Boyne, Europe and the US
Published: Tuesday | April 21, 2009
Ian Boyne's article 'Obama as Europe's president' in The Sunday Gleaner offered a good analysis of differences between the world views of the United States and Europe and the consequent tensions in the NATO alliance. He quotes Robert Kagan, whom he regards as "the most intellectually formidable of the neoconservative voices in America" as saying:
"On the all-important question of power - the efficacy of power, the morality of power, the desirability of power - American and European perspectives are diverging. Europe is turning away from power into a self-contained world of laws and rules and transnational negotiation and cooperation."
Kagan is correct - as far as this statement goes.
Where Kagan goes wrong is when he attributes this divergence to the military weakness of the Europeans. My view is that the divergence is caused by a certain immaturity in the American civilisation and its world view.
Paid the heavy prices
The Europeans have been through empire building and the consequent wars and they have paid the heavy prices for these adventures. The Europeans have witnessed the devastation of their continent by two world wars and the loss of populations of up to 13 per cent (Russia) and 10 per cent (Germany) in World War II alone. By comparison, the Americans lost two per cent of their population in their most bloody war, the civil war.

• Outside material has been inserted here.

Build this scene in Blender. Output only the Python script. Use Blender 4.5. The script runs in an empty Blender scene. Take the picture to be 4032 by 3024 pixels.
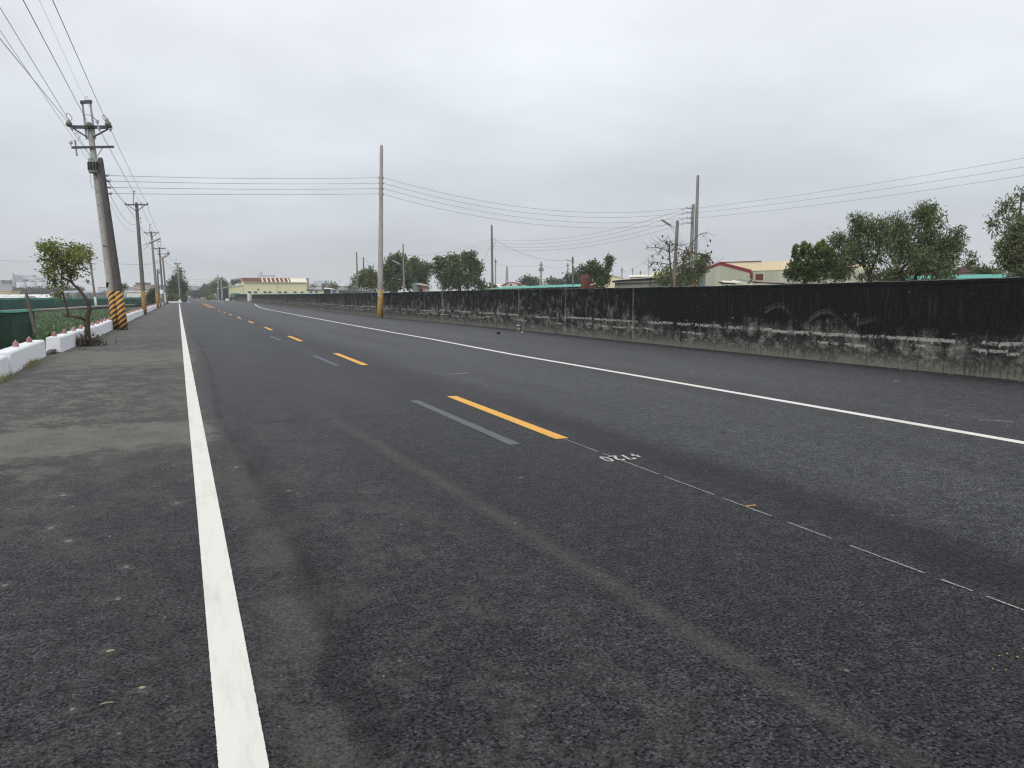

War is an expensive and destructive activity and mankind has to move away from it. It is instructive that the most war-averse US president of the last 50 years was Dwight Eisenhower who, as Supreme Allied Commander during WW2, saw first-hand the devastation of that war. After coming to power in 1953, he overruled many of his advisers, quickly ended the Korean War and did not start another for the rest of his presidency.
Military expenditures
The Americans have also worked themselves into a corner where they now need wars to support the military expenditures on which their economy now depends (the military industrial complex about which President Eisenhower warned). As the American conservative, Pat Buchanan stated in a recent article (Why Europe Won't Fight):
(If NATO should go out of business) "What would our foreign policy be? What would be the need for our vaunted military-industrial complex, all those carriers, subs, tanks, and thousands of fighter planes and scores of bombers?"
The Americans need to grow up and recognise that a "world of laws and rules and transnational negotiation and cooperation" is mankind's only sustainable future.